THE EDITED PRESS RELEASE: “Is The New Sound a tonic for these times? Let’s ask Geordie Greep. “Music can be so much more than learning to play the same as everybody else,” he says. “It can be anything you want. With recording The New Sound, it was the first time I have had no one to answer to. Being in a band (Black Midi), we often have this ‘We can do everything’ feeling, but you are also kind of limited in that approach, and sometimes it’s good to do something else, to let go of things.”
Geordie’s debut solo album boasts a brand of high quality, all-embracing alternative pop fun not heard in a very long time, walking the line between the ridiculous and brilliant with a teflon-coated aplomb. How the record came about is a thing to marvel at. Over 30 session musicians were involved in its making on two continents. Greep says, “Half of the tracks were done in Brazil, with local musicians pulled together at the last minute. They’d never heard anything I’d done before, they were just interested in the demos I’d made. The tracking was all done in one, maybe two days.”
The spirit of Greep’s increasingly febrile and furtive soliloquies simultaneously calls to mind both Frank Zappa and Frank Sinatra, with healthy dashes of Scott Walker, Steely Dan, Adrian Belew, King Crimson, David Byrne, Talking Heads, and even Sting and Alex Harvey sprinkled throughout.

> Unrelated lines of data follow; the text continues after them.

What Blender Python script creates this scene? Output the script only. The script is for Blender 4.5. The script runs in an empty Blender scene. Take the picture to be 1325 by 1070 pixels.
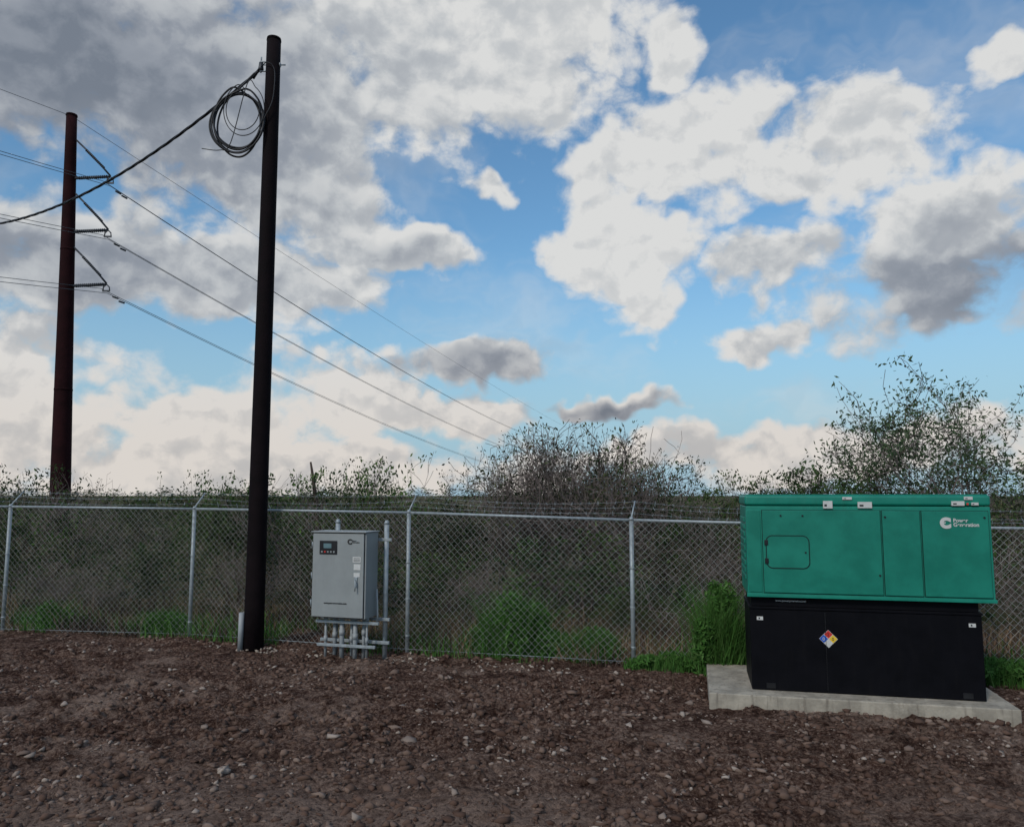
import bpy, math, random
import numpy as np
from mathutils import Vector, Matrix
random.seed(7); rng=np.random.default_rng(7)
S=bpy.context.scene
S.view_settings.view_transform='Standard'; S.view_settings.look='None'; S.view_settings.exposure=0
COL=S.collection
R=math.radians

# ---------------- helpers ----------------
def link(o,parent=None):
    COL.objects.link(o)
    if parent: o.parent=parent
    return o
def empty(name,loc=(0,0,0),rz=0):
    o=bpy.data.objects.new(name,None); o.location=loc; o.rotation_euler=(0,0,rz); o.empty_display_size=.2
    return link(o)
def mesh_np(name,V,F,mat=None,parent=None,smooth=False,make_obj=True):
    V=np.asarray(V,dtype=np.float32); F=np.asarray(F,dtype=np.int32)
    me=bpy.data.meshes.new(name); k=F.shape[1]
    me.vertices.add(len(V)); me.vertices.foreach_set('co',V.ravel())
    me.loops.add(F.size); me.loops.foreach_set('vertex_index',F.ravel())
    me.polygons.add(len(F)); me.polygons.foreach_set('loop_start',np.arange(0,F.size,k,dtype=np.int32))
    me.polygons.foreach_set('loop_total',np.full(len(F),k,dtype=np.int32))
    me.update(calc_edges=True)
    if smooth: me.polygons.foreach_set('use_smooth',np.ones(len(F),dtype=bool))
    if mat: me.materials.append(mat)
    if not make_obj: return me
    return link(bpy.data.objects.new(name,me),parent)
def prisms(p0,p1,r0,r1,k=4):
    p0=np.asarray(p0,float);p1=np.asarray(p1,float);n=len(p0)
    r0=np.broadcast_to(r0,(n,));r1=np.broadcast_to(r1,(n,))
    d=p1-p0; d/=np.linalg.norm(d,axis=1,keepdims=True)+1e-9
    a=np.where(np.abs(d[:,2:3])<.9,np.array([[0,0,1.]]),np.array([[1.,0,0]]))
    u=np.cross(d,a);u/=np.linalg.norm(u,axis=1,keepdims=True);v=np.cross(d,u)
    V=np.zeros((n,2*k,3))
    for i in range(k):
        t=2*math.pi*i/k; o=u*math.cos(t)+v*math.sin(t)
        V[:,i]=p0+o*r0[:,None]; V[:,k+i]=p1+o*r1[:,None]
    F=[]
    for i in range(k):
        j=(i+1)%k; F.append([i,j,k+j,k+i])
    F=np.array(F)[None]+(np.arange(n)*2*k)[:,None,None]
    return V.reshape(-1,3),F.reshape(-1,4)
def box(name,x0,x1,y0,y1,z0,z1,mat,parent=None,bev=0.0,seg=2):
    me=bpy.data.meshes.new(name)
    V=[(x,y,z) for x in(x0,x1) for y in(y0,y1) for z in(z0,z1)]
    F=[(0,1,3,2),(4,6,7,5),(0,4,5,1),(2,3,7,6),(0,2,6,4),(1,5,7,3)]
    me.from_pydata(V,[],F); me.update(); me.materials.append(mat)
    o=link(bpy.data.objects.new(name,me),parent)
    if bev>0:
        m=o.modifiers.new('b','BEVEL'); m.width=bev; m.segments=seg; m.limit_method='ANGLE'
        for p in me.polygons: p.use_smooth=True
        w=o.modifiers.new('w','WEIGHTED_NORMAL'); w.keep_sharp=False
    return o
def tube(name,pts,r0,r1=None,mat=None,parent=None,k=16,cap=True):
    """tapered round tube along a list of points"""
    pts=[Vector(p) for p in pts]; n=len(pts); r1=r0 if r1 is None else r1
    V=[];F=[]
    for i,p in enumerate(pts):
        d=(pts[min(i+1,n-1)]-pts[max(i-1,0)]).normalized()
        a=Vector((0,0,1)) if abs(d.z)<.9 else Vector((0,1,0))
        u=d.cross(a).normalized(); v=d.cross(u)
        r=r0+(r1-r0)*i/(n-1)
        for j in range(k):
            t=2*math.pi*j/k; V.append(p+u*math.cos(t)*r+v*math.sin(t)*r)
    for i in range(n-1):
        for j in range(k):
            j2=(j+1)%k; F.append((i*k+j,i*k+j2,(i+1)*k+j2,(i+1)*k+j))
    if cap: F.append(tuple(range(k))[::-1]); F.append(tuple((n-1)*k+j for j in range(k)))
    me=bpy.data.meshes.new(name); me.from_pydata([tuple(v) for v in V],[],F); me.update()
    for p in me.polygons: p.use_smooth=len(p.vertices)==4
    if mat: me.materials.append(mat)
    return link(bpy.data.objects.new(name,me),parent)
def wire(name,pts,r,mat,parent=None):
    cu=bpy.data.curves.new(name,'CURVE'); cu.dimensions='3D'; cu.bevel_depth=r; cu.bevel_resolution=1
    s=cu.splines.new('POLY'); s.points.add(len(pts)-1)
    for i,p in enumerate(pts): s.points[i].co=(*p,1)
    cu.materials.append(mat)
    return link(bpy.data.objects.new(name,cu),parent)
def text(name,body,size,loc,mat,parent,bold=0.0,rot=(R(90),0,0)):
    cu=bpy.data.curves.new(name,'FONT'); cu.body=body; cu.size=size; cu.extrude=.001; cu.offset=bold; cu.space_line=.85
    cu.materials.append(mat); o=link(bpy.data.objects.new(name,cu),parent); o.location=loc; o.rotation_euler=rot
    return o

# numpy value noise
def vnoise(x,y,seed=0):
    xi=np.floor(x).astype(np.int64);yi=np.floor(y).astype(np.int64);xf=x-xi;yf=y-yi
    def h(a,b):
        n=(a*374761393+b*668265263+seed*1274126177)&0x7fffffff
        n=((n^(n>>13))*1274126177)&0x7fffffff
        return ((n^(n>>16))&0xffff)/65535.
    u=xf*xf*(3-2*xf);v=yf*yf*(3-2*yf)
    return (h(xi,yi)*(1-u)+h(xi+1,yi)*u)*(1-v)+(h(xi,yi+1)*(1-u)+h(xi+1,yi+1)*u)*v
def ground_z(x,y):
    x=np.asarray(x,float);y=np.asarray(y,float)
    z=.06*(vnoise(x*.5,y*.5,1)-.5)+.06*(vnoise(x*1.3+y*.4,y*1.6,2)-.5)+.055*(vnoise(x*3.7,y*4.1-x,3)-.5)
    rough=np.clip(vnoise(x*.45+9,y*.7,8)*1.8-.35,.35,1)*np.clip((y-4)/3,.35,1)
    a=vnoise(x*10+y*2,y*11-x*3,4); b_=vnoise(x*21-y*5,y*23+x*6,5); c=vnoise(x*13+y*9,y*14,6)
    z+=rough*(.06*(a-.5)+.044*(b_-.5)+.08*np.maximum(0,c-.62))
    far=np.clip((y-60)/100,0,1)+np.clip((np.abs(x)-60)/100,0,1)
    return z*(1-np.clip(far,0,1))

# ---------------- materials ----------------
class NT:
    def __init__(s,nt): s.nt=nt
    def n(s,t,ins=None,**kw):
        n=s.nt.nodes.new(t)
        for k,v in kw.items(): setattr(n,k,v)
        if ins:
            for k,v in ins.items():
                if isinstance(v,bpy.types.NodeSocket): s.nt.links.new(v,n.inputs[k])
                else: n.inputs[k].default_value=v
        return n
    def math(s,op,a,b=None,clamp=False):
        ins={0:a}
        if b is not None: ins[1]=b
        return s.n('ShaderNodeMath',ins,operation=op,use_clamp=clamp).outputs[0]
    def vm(s,op,a,b=None):
        ins={0:a}
        if b is not None: ins[1]=b
        return s.n('ShaderNodeVectorMath',ins,operation=op)
    def mr(s,v,a,b,c=0.,d=1.,smooth=True):
        return s.n('ShaderNodeMapRange',{'Value':v,'From Min':a,'From Max':b,'To Min':c,'To Max':d},interpolation_type='SMOOTHSTEP' if smooth else 'LINEAR').outputs[0]
    def mix(s,f,a,b,bt='MIX'):
        n=s.nt.nodes.new('ShaderNodeMix'); n.data_type='RGBA'; n.blend_type=bt
        for i,v in((0,f),(6,a),(7,b)):
            if isinstance(v,bpy.types.NodeSocket): s.nt.links.new(v,n.inputs[i])
            else: n.inputs[i].default_value=v
        return n.outputs[2]
def c4(c): return (*c,1)
def newmat(name):
    m=bpy.data.materials.new(name); m.use_nodes=True; t=NT(m.node_tree); return m,t,m.node_tree.nodes['Principled BSDF']
def paint(name,c,rough=.5,metal=0.,var=.15,scale=6,dirt=0.,bump=.0,spec=.5,bscale=60):
    m,t,b=newmat(name); tc=t.n('ShaderNodeTexCoord').outputs['Object']
    ns=t.n('ShaderNodeTexNoise',{'Vector':tc,'Scale':scale,'Detail':5.,'Roughness':.65}).outputs[0]
    f=t.mr(ns,.3,.7)
    col=t.mix(f,c4([x*(1-var) for x in c]),c4([min(1,x*(1+var)) for x in c]))
    if dirt>0:
        sep=t.n('ShaderNodeMapping',{'Vector':tc,'Scale':(9,9,1.2)}).outputs[0]
        n2=t.n('ShaderNodeTexNoise',{'Vector':sep,'Scale':2.,'Detail':6.}).outputs[0]
        col=t.mix(t.math('MULTIPLY',t.mr(n2,.5,.75),dirt),col,(.12,.1,.08,1))
    m.node_tree.links.new(col,b.inputs['Base Color'])
    m.node_tree.links.new(t.mr(ns,.2,.8,rough-.08,rough+.12),b.inputs['Roughness'])
    b.inputs['Metallic'].default_value=metal; b.inputs['Specular IOR Level'].default_value=spec
    if bump>0:
        nb=t.n('ShaderNodeTexNoise',{'Vector':tc,'Scale':float(bscale),'Detail':5.}).outputs[0]
        bn=t.n('ShaderNodeBump',{'Height':nb,'Strength':bump,'Distance':.01}); m.node_tree.links.new(bn.outputs[0],b.inputs['Normal'])
    return m
def island(name,cols,rough=.8,spec=.12,clump=None):
    m,t,b=newmat(name)
    r=t.n('ShaderNodeNewGeometry').outputs['Random Per Island']
    cr=t.n('ShaderNodeValToRGB',{'Fac':r}); e=cr.color_ramp.elements
    while len(e)<len(cols): e.new(.5)
    for i,c in enumerate(cols): e[i].position=i/(len(cols)-1); e[i].color=c4(c)
    col=cr.outputs[0]
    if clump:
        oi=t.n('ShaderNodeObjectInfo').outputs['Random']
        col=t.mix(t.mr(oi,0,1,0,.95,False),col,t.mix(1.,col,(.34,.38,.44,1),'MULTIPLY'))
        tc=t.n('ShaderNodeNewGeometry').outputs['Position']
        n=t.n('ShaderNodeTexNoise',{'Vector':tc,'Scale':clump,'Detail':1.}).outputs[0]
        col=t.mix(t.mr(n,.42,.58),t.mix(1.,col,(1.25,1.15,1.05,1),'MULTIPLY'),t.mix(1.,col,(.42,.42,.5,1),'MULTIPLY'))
    m.node_tree.links.new(col,b.inputs['Base Color'])
    b.inputs['Roughness'].default_value=rough; b.inputs['Specular IOR Level'].default_value=spec
    return m

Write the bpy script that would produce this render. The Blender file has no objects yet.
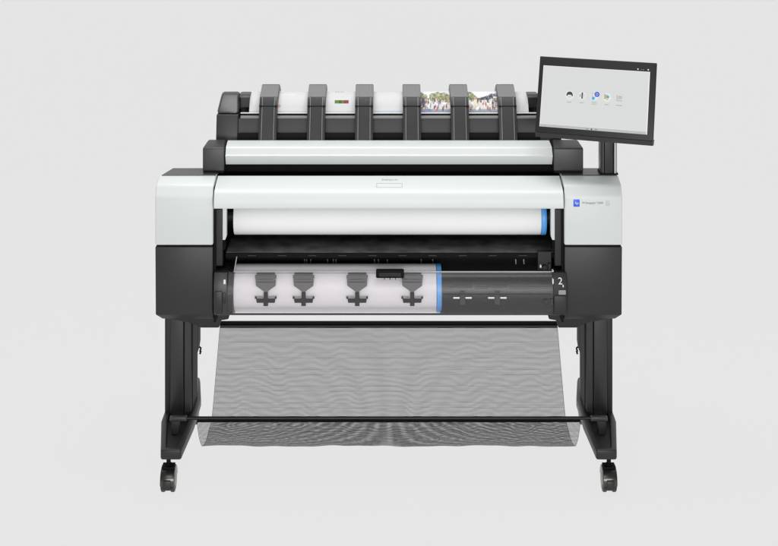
import bpy, bmesh, math, random
from mathutils import Vector, Matrix
random.seed(7)
C = bpy.context.scene.collection
# ------------------------------------------------------------------ camera
F, CX, VY, D, ZC = 1407.0, 388.7, -178.0, 4.2, 1.9875   # focal (in photo px), principal point, distance, eye height


def X(px, y=0.0): return (px - CX) * (D + y) / F
def Z(py, y=0.0): return ZC - (py - VY) * (D + y) / F


cam = bpy.data.cameras.new('camera')
cam.sensor_width = 36
cam.lens = 36 * F / 778
cam.shift_x = (389 - CX) / 778
cam.shift_y = (VY - 273) / 778
cam.clip_start = 0.05
cam.clip_end = 200
co = bpy.data.objects.new('camera', cam)
C.objects.link(co)
co.location = (0, -D, ZC)
co.rotation_euler = (math.pi / 2, 0, 0)
bpy.context.scene.camera = co

# ------------------------------------------------------------------ materials


def mat(name, col, rough=0.5, metal=0.0, spec=0.5, bump=0.0, bscale=900, var=0.0, vscale=6, coat=0.0):
    m = bpy.data.materials.new(name)
    m.use_nodes = True
    nt = m.node_tree
    b = nt.nodes['Principled BSDF']
    b.inputs['Base Color'].default_value = (*col, 1)
    b.inputs['Roughness'].default_value = rough
    b.inputs['Metallic'].default_value = metal
    b.inputs['Specular IOR Level'].default_value = spec
    b.inputs['Coat Weight'].default_value = coat
    tc = nt.nodes.new('ShaderNodeTexCoord')
    if bump:
        n = nt.nodes.new('ShaderNodeTexNoise')
        n.inputs['Scale'].default_value = bscale
        n.inputs['Detail'].default_value = 2
        nt.links.new(tc.outputs['Object'], n.inputs['Vector'])
        bp = nt.nodes.new('ShaderNodeBump')
        bp.inputs['Strength'].default_value = bump
        bp.inputs['Distance'].default_value = 0.001
        nt.links.new(n.outputs['Fac'], bp.inputs['Height'])
        nt.links.new(bp.outputs['Normal'], b.inputs['Normal'])
    if var:
        n = nt.nodes.new('ShaderNodeTexNoise')
        n.inputs['Scale'].default_value = vscale
        n.inputs['Detail'].default_value = 6
        nt.links.new(tc.outputs['Object'], n.inputs['Vector'])
        mr = nt.nodes.new('ShaderNodeMapRange')
        mr.inputs['From Min'].default_value = 0.15
        mr.inputs['From Max'].default_value = 0.85
        mr.inputs['To Min'].default_value = max(0.02, rough - var)
        mr.inputs['To Max'].default_value = min(1, rough + var)
        nt.links.new(n.outputs['Fac'], mr.inputs['Value'])
        nt.links.new(mr.outputs['Result'], b.inputs['Roughness'])
    return m


WHITE = mat('white_plastic', (.63, .664, .655), .38, bump=.05, var=.06)
SILVER = mat('silver_plastic', (.60, .622, .618), .30)
DARK = mat('charcoal_plastic', (.0195, .0195, .021), .40, spec=.38, bump=.08, var=.06)
DARKER = mat('dark_plastic', (.016, .016, .017), .5, spec=.35, bump=.08)
MIDGREY = mat('mid_grey_plastic', (.027, .027, .028), .38, bump=.08, var=.05)
LIGHTGREY = mat('grey_plastic', (.044, .044, .046), .36, bump=.06, var=.05)
BLACK = mat('black_plastic', (.004, .004, .004), .6, spec=.12)
BLACKGLOSS = mat('black_gloss', (.008, .008, .0085), .32, spec=.35, var=.12, vscale=14)
PLATEN = mat('platen_grey', (.075, .075, .074), .4)
_nt = PLATEN.node_tree
_n = _nt.nodes.new('ShaderNodeTexNoise'); _n.inputs['Scale'].default_value = 22; _n.inputs['Detail'].default_value = 4
_r = _nt.nodes.new('ShaderNodeValToRGB')
_r.color_ramp.elements[0].position = .3; _r.color_ramp.elements[0].color = (.03, .03, .0295, 1)
_r.color_ramp.elements[1].position = .75; _r.color_ramp.elements[1].color = (.15, .15, .146, 1)
_tc = _nt.nodes.new('ShaderNodeTexCoord')
_nt.links.new(_tc.outputs['Object'], _n.inputs['Vector']); _nt.links.new(_n.outputs['Fac'], _r.inputs['Fac'])
_nt.links.new(_r.outputs['Color'], _nt.nodes['Principled BSDF'].inputs['Base Color'])
PANEL = mat('stacker_panel', (.020, .020, .020), .45, bump=.08)
CAPGREY = mat('cap_grey', (.17, .17, .172), .4, bump=.05)
RAIL = mat('bright_rail', (.72, .73, .73), .3)
STEEL = mat('brushed_grey', (.28, .285, .29), .35, metal=.6, var=.06)
COLUMN = mat('leg_powder_coat', (.020, .020, .0215), .36, bump=.10, bscale=600, var=.06)
PAPER = mat('white_paper', (.91, .91, .91), .75, spec=.2, bump=.03, bscale=200)
PAPER2 = mat('lavender_paper', (.885, .845, .885), .75, spec=.2, bump=.03, bscale=200)
BLUE = mat('blue_plastic', (.11, .42, .95), .4)
BADGE = mat('badge_blue', (.01, .10, .72), .35)
INK = mat('grey_ink', (.22, .22, .23), .6)
FAINT = mat('faint_ink', (.46, .48, .48), .5)
TICK = mat('white_print_and_highlight', (.75, .75, .75), .5)
RUBBER = mat('caster_rubber', (.012, .012, .011), .45, bump=.1)
HOOD = mat('caster_hood', (.085, .083, .078), .24, metal=.85)
GUIDE = mat('guide_grey', (.115, .112, .115), .5, bump=.05)
GUIDEM = mat('guide_smoke', (.055, .054, .055), .5)
GUIDED = mat('guide_dark', (.025, .024, .025), .5)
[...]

The instrumental title track is a jazz-funk workout that could double as a soundtrack for a TV series or the intro music for a Broadway musical. Brass, wah-wah pedal and bass stabs, choruses and polyrhythms, all fizz and tumble around the place creating a sense of excitement and expectation. Tracks often oscillate from whispers to shouts, and start and end on a bang.
The stories themselves act as a shopping list of the active male imagination — a series of vignettes where Greep plays the role of emcee and conductor. The characters we hear from are engaged in wild fantasies and situations in which they inevitably falter. “The main theme of the record is desperation; someone who is kidding themselves that they have everything under control, but they don’t.” Here Greep gives color to a set of imaginings which include cannibalism, being boiled alive, and a woman giving birth to a goat.
Street life is all around The New Sound: The listener is thrown into a world of cafes, bars, rented rooms, cabarets and strange museums. Here we see our heroes carry out a series of naughty assignments, military cosplay or socio-economic triumphs. The lines between parody and sermon are often blurred. The urbane romantic fantasy of single Holy Holy tells the story of an imaginary liaison in a nightclub, soundtracked by ’noughties indie chords and bravura Latin big band arrangements — including a three-piano attack.
What next? “My plan is to do a Keith Jarrett thing — have a different group of session musicians in a different place and lean into the fact that we’re not going to get it the same.” Naturally. After all, how can anything ever be ‘the same’ with Greep at the helm?”